HARTFORD, Conn. — Your power play needs a boost. Do you overhaul the system? Or do you stick with it?

If you’re the Portland Pirates, you keep going with what has worked, but you make subtle changes designed to put more pucks in the net.

The Pirates continue their best-of-seven AHL Atlantic Division semifinal series with the Connecticut Whale at 7 tonight at the XL Center. High on Portland’s priority list: Score with the man-advantage.

In Game 1 last Thursday, a 3-2 victory, the Pirates finished 2 for 5 on the power play. In the next two games, they have gone a combined 0 for 15. That’s 0 for 7 in Saturday’s 3-2 win at the Cumberland County Civic Center and 0 for 8 in Sunday’s 3-1 loss in Hartford.

“Everybody makes adjustments in the game and obviously we’ve got to continue to make better adjustments to try to counteract that,” Portland coach Kevin Dineen said. “You can talk about that all you want, but it’s simplifying things. Not over-thinking it, and having the right guys and the confident guys on the ice.”

Portland’s power play has been effective. In 80 regular-season games, the Pirates finished 13th among the 30 AHL teams on the power play, scoring 66 goals on 352 man-advantage chances (18.8 percent).

But against the Whale, the unit has been stymied. Trailing 2-1 going into the third period Sunday, the Pirates also couldn’t capitalize on 1 minute, 42 seconds of power-play time — arguably the turning point in the game.

“Momentum is so big in games, period, but especially in playoff games,” Pirates right wing Mark Parrish said. “It comes and goes in waves and there’s a lot of emotion and a lot of adrenaline going on, and it’s amazing how quick it can come and go.

“Any time you can get a big penalty kill like that or score a big power-play goal, it gives the whole bench a lift.
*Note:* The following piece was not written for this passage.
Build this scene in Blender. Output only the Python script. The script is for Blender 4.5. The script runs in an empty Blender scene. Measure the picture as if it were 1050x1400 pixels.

You can feel the whole energy come back to your side.”

The Pirates have also run into a buzz saw of sorts against the Whale’s penalty killers.

“The (penalty-kill unit) was able to step up and really do everything that they could do in their powers to kind of bail the guy out in the box,” Connecticut goalie Dov Grumet-Morris said. “Every single athlete, at any level in any sport, makes a mistake. It happens. That’s why this is a team sport and your teammates have to help you.”

Conversely, the Whale has gone 2 for 12 on the power play so far in the series: 0 for 4 on Thursday, 1 for 4 on Saturday and 1 for 4 on Sunday. Connecticut finished 10th in the AHL during the regular season on the power play, going 63 for 327 (19.3 percent.)

Connecticut’s insurance goal — scored by John Mitchell at 9:22 of the third period — was the Whale’s only power-play goal in four chances Sunday.

“Our power play, which I understand has been much maligned, really came through for us (Sunday),” Grummet-Morris said. “They went 1 for 4 Saturday, that’s 25 percent, and that leads any league at any level.

“They came out with a huge power-play goal in the third period (Sunday), and that was the difference in the game.”

Going into Game 4, what do the Pirates have to do to produce something on the power play?

“Keep shooting,” Parrish said. “Keep going to the net. Eventually work for a rebound and find a way to get inside of their guys and bang home the rubber.”